Engineered wood has many things going for it in the green home category.  We have already mentioned that, while wood is a sustainable and renewable building material it does not grow big enough quickly enough to that there is enough of the resource still growing out there to satisfy the need for building products while allowing trees to provide all of their other benefits such cleaner air, rainwater recycling, and erosion control.

Engineered wood products are generally manufactured from fast growing, underutilized, and readily replenished wood species such as aspen and poplar.  Their use helps to reduce logging pressures in older, more valuable forests.

Engineered wood also does a better job utilizing the trees that are cut.  One manufacturer estimates that solid lumber makes use of only 63 percent of a tree while manufacturing a composite panel product uses 95 percent of the tree.  And, as previously noted, much engineered wood is formed from scraps, shavings, and even pre-used wood.  One product, MDF core paneling, is manufactured from such "residuals" and is used in place of luan wood which is primarily harvested in rain forest areas such as Indonesia, Malaysia, and Brazil.


However, not all engineered word products contain actual wood.  Some are made from recycled plastic (those discarded soda bottles), sunflower hulls, corn stalks, wheat straw, and other agricultural and non-agricultural byproducts.

Homasote, for example, is a fiberboard that has been around for a long time.  It is made of recycled paper (the manufacturer mentions lottery tickets as one ingredient) and is often used as a sound barrier under wallboard or other sheathing.  Homasote contains no formaldehyde or asbestos and has excellent resistance to insects, moisture, and mold.  It is also completely biodegradable, hitting a grand slam for eco-friendliness.

One concern about engineered wood is the possibility of off-gassing of formaldehyde and chemicals used in the lamination process.

All wood species naturally contain and emit small amounts of formaldehyde so there is no such thing as "formaldehyde-free" wood.  While the amount emitted is very small - 0.009 parts per million (ppm) from an oak tree - a dense forest can have much higher concentrations.

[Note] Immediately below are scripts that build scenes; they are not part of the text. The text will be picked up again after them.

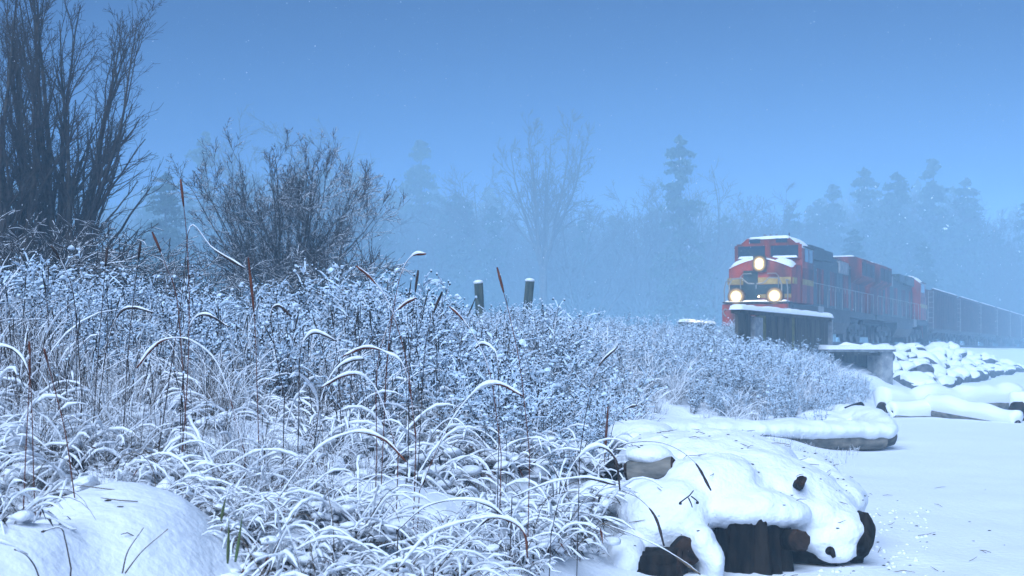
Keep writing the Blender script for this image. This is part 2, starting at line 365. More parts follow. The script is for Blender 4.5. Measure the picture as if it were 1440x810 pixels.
# the stump: upright, ridged, dark
def stump(name, label, c, r0, r1, h, seed):
    t = thing(name, label, 'stump', c)
    n, sides = 44, 110
    z = np.linspace(0, 1, n)[:, None]; an = np.arange(sides)[None] * 2 * PI / sides
    q = np.stack([np.cos(an + 0 * z).ravel() * 5, np.sin(an + 0 * z).ravel() * 5, (z + 0 * an).ravel() * 1.1], -1)
    rid = noise3(q, 2.6, seed, 3).reshape(n, sides); lob = noise3(q * .2, 2.6, seed + 4, 1).reshape(n, sides)
    R = (r0 + (r1 - r0) * z + .10 * r0 * (1 - z) ** 3) * (1 + .13 * rid + .13 * lob)
    v = np.stack([R * np.cos(an), R * np.sin(an), h * z + 0 * an + .03 * rid * z], -1).reshape(-1, 3)
    i = np.arange(n - 1)[:, None] * sides; j = np.arange(sides)[None]; jn = (j + 1) % sides
    mb = MB(); mb.add(v, np.stack([i + j, i + jn, i + sides + jn, i + sides + j], -1).reshape(-1, 4))
    mb.build('trunk', M['driftwood'], t, smooth=True)
    mb = MB(); top = v[-sides:]; k = np.concatenate([top, [top.mean(0)]])
    mb.add(k, [[sides, a, (a + 1) % sides] for a in range(sides)]); mb.build('cut_top', M['endgrain'], t)
    return t
c = P(1052, 775, 10.75); stump('driftwood_stump', 'thick dark upright stump under the overhanging snow lip of the driftwood pile', (c[0], c[1], -.12), .36, .31, .55, 3)
mk = P(1122, 750, 10.6)
log_thing('driftwood_log', 'dark round knot end of a log beside the top of the thick stump', 'log', P(1085, 757, 10.9), P(1124, 760, 10.42), .08, .085, 5, m='driftwood', bump=.2)
log_thing('driftwood_log', 'dark low log lying along the bottom edge of the snow pile by the beach', 'log', P(1095, 775, 11.0), P(1178, 783, 10.75), .09, .07, 6, m='driftwood', bump=.2)
def root_thing(name, label, cat, pts, Y, radii, seed):
    pts = np.array([P(px, py, Y + dy) for px, py, dy in pts]); c = pts.mean(0); t = thing(name, label, cat, c); n = 30
    k = np.linspace(0, 1, n); kk = np.linspace(0, 1, len(pts)); W = catmull(pts - c, n); R = np.interp(k, np.linspace(0, 1, len(radii)), radii)
    mb = MB(); mb.tubes(W[None], R[None], 12, cap=True); v = mb.v[0]; nn = noise3(v + c, 16, seed, 3); cen = np.concatenate([np.repeat(W, 12, 0), W[:1], W[-1:]])
    mb.v[0] = cen + (v - cen) * (1 + .38 * nn)[:, None]; mb.build('bark', M['driftwood'], t, True); return t
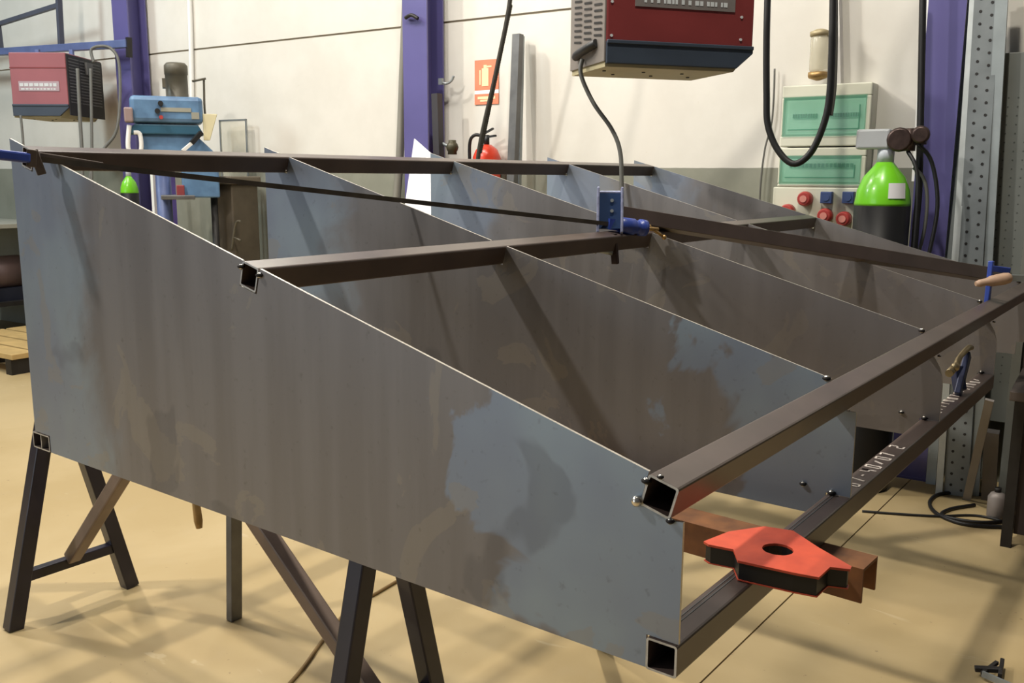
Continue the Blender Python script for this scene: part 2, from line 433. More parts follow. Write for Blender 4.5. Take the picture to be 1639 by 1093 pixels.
# chalk figures and rolled seam on the low front tube
def stroke(x, q, pts, s=.032):
    ck = MB()
    for (a, b), (c, d) in zip(pts[:-1], pts[1:]):
        ck.bar((x + (a)*s, -q + (b-.5)*s, .8395), (x + c*s, -q + (d-.5)*s, .8395), .0045, .0012)
    ck.build('chalk_figure', CHALK, tD, True)['label'] = 'white chalk figure on the tube top'
G = {'0': [(.1,0),(.6,0),(.6,1),(.1,1),(.1,0)], '4': [(.1,1),(.1,.45),(.6,.45),(.6,1),(.6,0)], '7': [(.1,1),(.6,1),(.3,0)],
     'x': [(.1,.1),(.6,.8)], '-': [(.1,.5),(.5,.5)], '5': [(.6,1),(.1,1),(.1,.55),(.6,.5),(.6,0),(.1,0)], '2': [(.1,1),(.6,1),(.6,.55),(.1,.4),(.1,0),(.6,0)]}
xx = .86
for ch in '07-40x07 2':
    if ch in G: stroke(xx, 1.849, G[ch])
    xx += .040
for i in range(15):
    x = 1.62 + i*.042; stroke(x, 1.842 + random.uniform(-.006, .006), random.choice([G['0'], G['x'], G['2'], G['4'], G['7']]), .026)
MB().box((0, -1.843, .8385), (.85, -1.8405, .8397)).box((0, -1.836, .8385), (.85, -1.834, .8397)).build('rolled_seam', GREYSTEEL, tD, True)

# loose tube lying down the slope on top of the ribs
dirv = Vector((1.35, -.907, -.2499)); e = dirv.normalized()
a = Vector((1.475, -.828, 1.588 - SL*.828 + .0275)); b = a + dirv*1.03
lb = MB(); lb.bar(a, b, .05, .05, 0, (SL*0, SL, 1), .0035)
tag(lb.build('square_steel_bar', [TUBE, CUT], None, bevel=.003), 'loose dark square bar clamped diagonally on top of the ribs', 'steel bar')

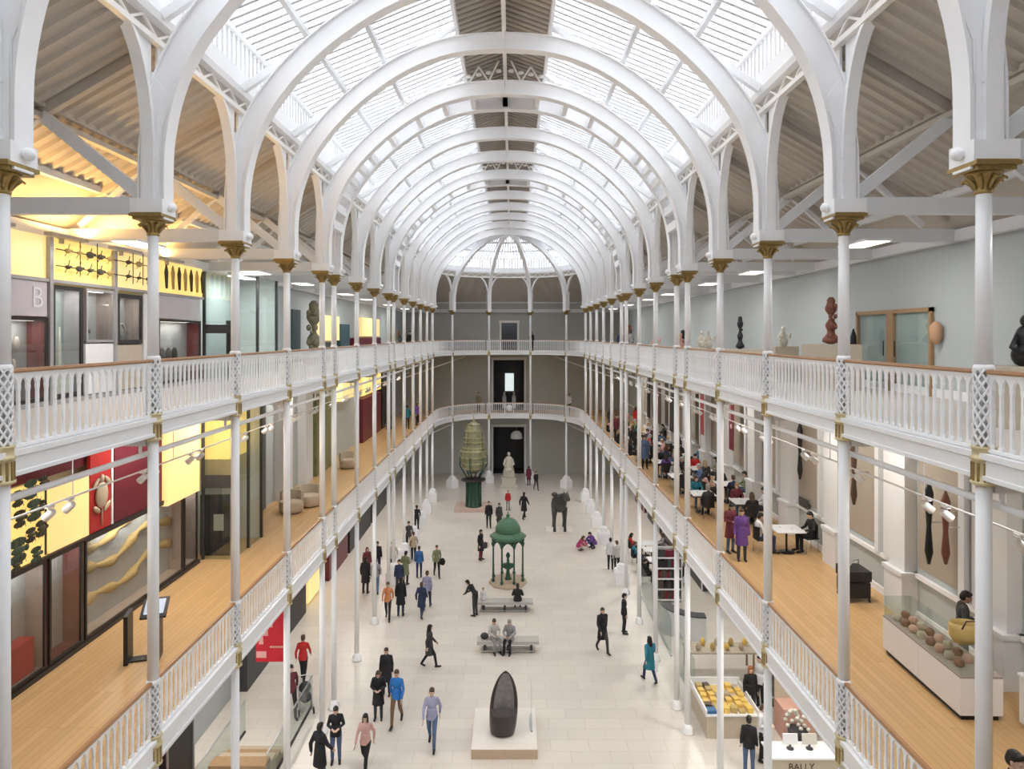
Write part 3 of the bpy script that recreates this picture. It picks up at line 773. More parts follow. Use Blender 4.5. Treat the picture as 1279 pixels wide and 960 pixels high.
m.ell((-.25, -.15, .75), (.05, .08, .09)); m.build('skeleton', BONE, cD)
panel(146, 178, Z2 + .12, CAMZ - .25, 'tan base panel under the skeleton case', SAND, 'tan_panel', 'panel')
panel(180, 196, Z2 + .12, ZD - .05, 'plain white panel behind the second column, top gallery', WHITEM, 'white_wall_board', 'panel')
panel(198, 251, CAMZ + .45, ZD - .05, 'pale lilac sign band beneath the yellow instrument lightbox', LILAC, 'lilac_panel', 'panel')
cE = glass_case(198, 251, Z2 + .12, CAMZ + .42, 'long dark maroon case beside the top glass lobby', CASERED, grp='top gallery display cases')
for k in range(4): MB().ell((-.3, -.8 + .35 * k, .75), (.08, .12, .22)).build('specimen', SILH, cE)
# top yellow lightboxes with creatures on wires
def yellow(px0, px1, z1, lab, m, seed, n, wires=True):
    o = panel(px0, px1, ZD + .04, CAMZ + z1, lab, m, 'yellow_lightbox', 'lightbox', th=.06, off=-.04)
    y0, y1 = Y_(px0), Y_(px1); h = (y1 - y0) / 2; rn = random.Random(seed); H = CAMZ + z1 - ZD
    if n:
        mm = MB()
        for k in range(2): mm.tube([(.15, -h, H * (.3 + .38 * k)), (.15, h, H * (.3 + .38 * k))], .012, 4)
        for yy in (-h * .3, h * .25): mm.tube([(.15, yy, .1), (.15, yy, H)], .012, 4)
        mm.build('wire', SILH, o)
        for i in range(n):
            yy = -h * .85 + 1.7 * h * (i // 2 + .5) / ((n + 1) // 2); zz = H * (.3 + .38 * (i % 2)); s = rn.uniform(.5, 1.1)
            mm = MB().ell((.16, yy, zz), (.05, .12 * s, .07 * s)).ell((.16, yy + .14 * s, zz + .02), (.03, .06 * s, .03 * s)); mm.tube([(.16, yy, zz), (.16, yy - .1, zz - .12)], .012, 4); mm.tube([(.16, yy, zz), (.16, yy + .06, zz + .15)], .012, 4)
            mm.build('specimen', SILH if rn.random() < .6 else GOLDST, o)
    return o
yellow(-40, 5, 2.02, 'yellow lightbox at the near end of the top gallery', YELP, 1, 0)
yellow(9, 61, 2.02, 'plain pale yellow lightbox above the letter board', YELP, 2, 0)
yellow(64, 143, 2.02, 'wide yellow lightbox with sea creatures hung on wires', YEL, 3, 10)
yellow(144, 190, 2.02, 'yellow lightbox with small creatures just before the second column', YELP, 4, 5)
o = yellow(197, 255, 2.02, 'bright yellow lightbox with long hanging instruments', YEL, 5, 0)
for k in range(7): MB().tube([(.14, -1.1 + .36 * k, .75), (.14, -1.1 + .36 * k, .55), (.14, -1.08 + .36 * k, .1)], [.02, .06, .035], 6).build('instrument', (SILH, GOLDST)[k % 2], o)
for px in (7, 62.5, 143.5, 193): tag(MB().b2(-.05, -.05, 0, .05, .05, CAMZ + 2.02 - Z2 - .02).build('upright', GFRAME, None, (XF, Y_(px), Z2 + .01)), 'grey metal upright of the top gallery display wall, at %d metres' % round(Y_(px)), 'upright', 'display wall uprights')
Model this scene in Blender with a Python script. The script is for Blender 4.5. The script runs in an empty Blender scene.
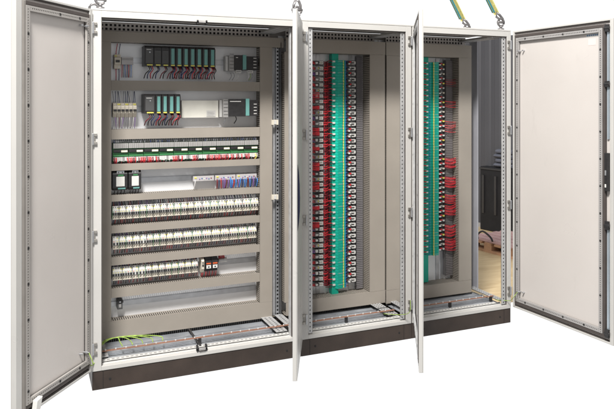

Since trees contain formaldehyde, so do products made from it.  (For information about the health risks of formaldehyde see "Formaldehyde - Beware of High Levels at Home" published on September 30 on this blog.)

The American Plywood Association (APA) states that plywood and oriented strand board (OSB) manufactured to U.S. Product Standards have such low emission levels that "they are exempt from the leading formaldehyde emission standards and regulations."

Likewise, APA says that the adhesives, primarily phenol formaldehyde and diphenylethane diiscocyanate use in engineered wood manufacturing are chemically reacted into stable bonds during the pressing of the wood and thus have such low formaldehyde emission levels that they meet or are exempt from leading emission standards world-wide.

Still, there is some debate over the safety of these adhesives so if a family member is chemically sensitive it would be advisable to do more extensive research.

The Forest Stewardship Council, an independent non-governmental international organization was formed in 1993 and sets environmental standards for the forestry industry.  The Council advises consumers to buy products with the FSC logo to ensure that the manufacturer supports forestry methods that meet the highest standards for environmentally and socially responsible forest management.